Beginning with the first line below, please repeat the material exactly, ending with the line that includes "0.4, 14.0, WARM)".

Begin

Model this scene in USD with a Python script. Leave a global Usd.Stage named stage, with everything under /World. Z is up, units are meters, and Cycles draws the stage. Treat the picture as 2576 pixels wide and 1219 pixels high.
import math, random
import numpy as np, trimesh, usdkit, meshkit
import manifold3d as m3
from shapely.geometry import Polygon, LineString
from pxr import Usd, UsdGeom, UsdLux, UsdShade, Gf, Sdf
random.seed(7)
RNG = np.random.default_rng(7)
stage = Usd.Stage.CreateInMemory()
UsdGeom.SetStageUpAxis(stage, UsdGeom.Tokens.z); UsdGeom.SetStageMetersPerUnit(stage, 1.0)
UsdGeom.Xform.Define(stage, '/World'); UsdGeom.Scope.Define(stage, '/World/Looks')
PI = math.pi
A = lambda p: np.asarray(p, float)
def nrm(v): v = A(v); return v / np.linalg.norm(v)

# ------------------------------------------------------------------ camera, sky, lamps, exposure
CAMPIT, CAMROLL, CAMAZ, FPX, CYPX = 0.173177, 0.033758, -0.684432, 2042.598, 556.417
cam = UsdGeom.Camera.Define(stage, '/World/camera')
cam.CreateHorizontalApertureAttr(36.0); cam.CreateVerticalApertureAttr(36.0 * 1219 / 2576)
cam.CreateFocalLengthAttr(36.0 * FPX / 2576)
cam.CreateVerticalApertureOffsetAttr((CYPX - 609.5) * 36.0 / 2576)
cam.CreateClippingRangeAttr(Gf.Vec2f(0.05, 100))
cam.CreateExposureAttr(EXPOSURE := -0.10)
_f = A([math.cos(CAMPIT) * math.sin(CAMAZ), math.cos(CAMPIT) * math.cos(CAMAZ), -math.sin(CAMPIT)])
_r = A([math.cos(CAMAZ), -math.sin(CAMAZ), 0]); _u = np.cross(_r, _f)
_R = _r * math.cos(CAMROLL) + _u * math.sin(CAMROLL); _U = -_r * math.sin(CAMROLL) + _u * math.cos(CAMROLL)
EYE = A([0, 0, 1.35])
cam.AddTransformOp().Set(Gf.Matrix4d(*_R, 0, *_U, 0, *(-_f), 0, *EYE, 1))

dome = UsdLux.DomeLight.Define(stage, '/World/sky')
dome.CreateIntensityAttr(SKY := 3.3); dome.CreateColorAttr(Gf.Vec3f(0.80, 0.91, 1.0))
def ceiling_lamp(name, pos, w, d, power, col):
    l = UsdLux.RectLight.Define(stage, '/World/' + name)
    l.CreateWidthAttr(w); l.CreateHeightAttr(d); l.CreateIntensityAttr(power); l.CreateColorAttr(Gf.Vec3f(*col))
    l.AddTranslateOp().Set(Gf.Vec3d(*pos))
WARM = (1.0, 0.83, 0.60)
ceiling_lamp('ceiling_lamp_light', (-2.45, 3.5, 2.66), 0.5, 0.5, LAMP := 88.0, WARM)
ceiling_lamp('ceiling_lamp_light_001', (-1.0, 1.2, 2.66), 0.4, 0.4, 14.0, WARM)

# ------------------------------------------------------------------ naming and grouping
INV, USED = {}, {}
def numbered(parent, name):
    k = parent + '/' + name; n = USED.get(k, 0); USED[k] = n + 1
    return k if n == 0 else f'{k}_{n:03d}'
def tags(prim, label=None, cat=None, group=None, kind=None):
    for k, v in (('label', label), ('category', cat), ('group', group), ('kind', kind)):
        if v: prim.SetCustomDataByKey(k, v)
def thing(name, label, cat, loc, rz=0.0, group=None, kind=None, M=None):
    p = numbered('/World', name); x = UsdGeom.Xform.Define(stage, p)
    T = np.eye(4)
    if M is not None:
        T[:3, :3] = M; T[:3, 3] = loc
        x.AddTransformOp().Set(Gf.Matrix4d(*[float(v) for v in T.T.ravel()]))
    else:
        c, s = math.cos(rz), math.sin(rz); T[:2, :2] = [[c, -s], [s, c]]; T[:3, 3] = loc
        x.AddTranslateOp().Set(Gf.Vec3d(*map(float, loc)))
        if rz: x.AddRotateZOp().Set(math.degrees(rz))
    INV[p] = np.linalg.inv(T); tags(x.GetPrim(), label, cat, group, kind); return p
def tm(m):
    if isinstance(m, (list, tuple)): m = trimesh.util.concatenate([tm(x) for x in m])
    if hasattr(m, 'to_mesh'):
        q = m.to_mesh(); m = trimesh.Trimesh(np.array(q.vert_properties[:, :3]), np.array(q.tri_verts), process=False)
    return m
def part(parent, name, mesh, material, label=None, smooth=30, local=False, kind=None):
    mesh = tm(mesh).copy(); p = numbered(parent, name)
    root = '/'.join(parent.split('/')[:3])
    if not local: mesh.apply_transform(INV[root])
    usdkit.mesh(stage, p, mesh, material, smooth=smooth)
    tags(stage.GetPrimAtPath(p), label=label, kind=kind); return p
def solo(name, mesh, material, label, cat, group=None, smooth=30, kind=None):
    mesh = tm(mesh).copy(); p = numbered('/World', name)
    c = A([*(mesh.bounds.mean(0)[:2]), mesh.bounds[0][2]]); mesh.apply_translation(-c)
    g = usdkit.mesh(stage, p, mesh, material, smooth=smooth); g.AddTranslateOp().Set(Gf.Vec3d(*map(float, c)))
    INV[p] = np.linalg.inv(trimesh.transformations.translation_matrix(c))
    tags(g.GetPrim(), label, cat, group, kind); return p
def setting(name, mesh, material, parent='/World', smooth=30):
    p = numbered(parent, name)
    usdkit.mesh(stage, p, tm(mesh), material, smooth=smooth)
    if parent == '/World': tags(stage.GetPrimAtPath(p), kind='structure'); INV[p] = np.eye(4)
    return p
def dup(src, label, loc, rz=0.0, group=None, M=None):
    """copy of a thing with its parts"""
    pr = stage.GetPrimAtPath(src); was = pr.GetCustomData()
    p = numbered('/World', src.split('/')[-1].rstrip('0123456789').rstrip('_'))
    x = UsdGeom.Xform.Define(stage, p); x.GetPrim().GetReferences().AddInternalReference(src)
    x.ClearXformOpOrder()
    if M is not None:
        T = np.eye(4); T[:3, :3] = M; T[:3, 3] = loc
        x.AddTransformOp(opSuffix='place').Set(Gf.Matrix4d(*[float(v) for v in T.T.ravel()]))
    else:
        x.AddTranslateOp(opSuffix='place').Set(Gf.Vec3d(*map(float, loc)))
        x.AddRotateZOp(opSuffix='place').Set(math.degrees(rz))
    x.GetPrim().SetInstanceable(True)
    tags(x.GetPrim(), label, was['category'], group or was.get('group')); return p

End

__TASK SOLUTION__
Model this scene in USD with a Python script. Leave a global Usd.Stage named stage, with everything under /World. Z is up, units are meters, and Cycles draws the stage. Treat the picture as 2576 pixels wide and 1219 pixels high.
import math, random
import numpy as np, trimesh, usdkit, meshkit
import manifold3d as m3
from shapely.geometry import Polygon, LineString
from pxr import Usd, UsdGeom, UsdLux, UsdShade, Gf, Sdf
random.seed(7)
RNG = np.random.default_rng(7)
stage = Usd.Stage.CreateInMemory()
UsdGeom.SetStageUpAxis(stage, UsdGeom.Tokens.z); UsdGeom.SetStageMetersPerUnit(stage, 1.0)
UsdGeom.Xform.Define(stage, '/World'); UsdGeom.Scope.Define(stage, '/World/Looks')
PI = math.pi
A = lambda p: np.asarray(p, float)
def nrm(v): v = A(v); return v / np.linalg.norm(v)

# ------------------------------------------------------------------ camera, sky, lamps, exposure
CAMPIT, CAMROLL, CAMAZ, FPX, CYPX = 0.173177, 0.033758, -0.684432, 2042.598, 556.417
cam = UsdGeom.Camera.Define(stage, '/World/camera')
cam.CreateHorizontalApertureAttr(36.0); cam.CreateVerticalApertureAttr(36.0 * 1219 / 2576)
cam.CreateFocalLengthAttr(36.0 * FPX / 2576)
cam.CreateVerticalApertureOffsetAttr((CYPX - 609.5) * 36.0 / 2576)
cam.CreateClippingRangeAttr(Gf.Vec2f(0.05, 100))
cam.CreateExposureAttr(EXPOSURE := -0.10)
_f = A([math.cos(CAMPIT) * math.sin(CAMAZ), math.cos(CAMPIT) * math.cos(CAMAZ), -math.sin(CAMPIT)])
_r = A([math.cos(CAMAZ), -math.sin(CAMAZ), 0]); _u = np.cross(_r, _f)
_R = _r * math.cos(CAMROLL) + _u * math.sin(CAMROLL); _U = -_r * math.sin(CAMROLL) + _u * math.cos(CAMROLL)
EYE = A([0, 0, 1.35])
cam.AddTransformOp().Set(Gf.Matrix4d(*_R, 0, *_U, 0, *(-_f), 0, *EYE, 1))

dome = UsdLux.DomeLight.Define(stage, '/World/sky')
dome.CreateIntensityAttr(SKY := 3.3); dome.CreateColorAttr(Gf.Vec3f(0.80, 0.91, 1.0))
def ceiling_lamp(name, pos, w, d, power, col):
    l = UsdLux.RectLight.Define(stage, '/World/' + name)
    l.CreateWidthAttr(w); l.CreateHeightAttr(d); l.CreateIntensityAttr(power); l.CreateColorAttr(Gf.Vec3f(*col))
    l.AddTranslateOp().Set(Gf.Vec3d(*pos))
WARM = (1.0, 0.83, 0.60)
ceiling_lamp('ceiling_lamp_light', (-2.45, 3.5, 2.66), 0.5, 0.5, LAMP := 88.0, WARM)
ceiling_lamp('ceiling_lamp_light_001', (-1.0, 1.2, 2.66), 0.4, 0.4, 14.0, WARM)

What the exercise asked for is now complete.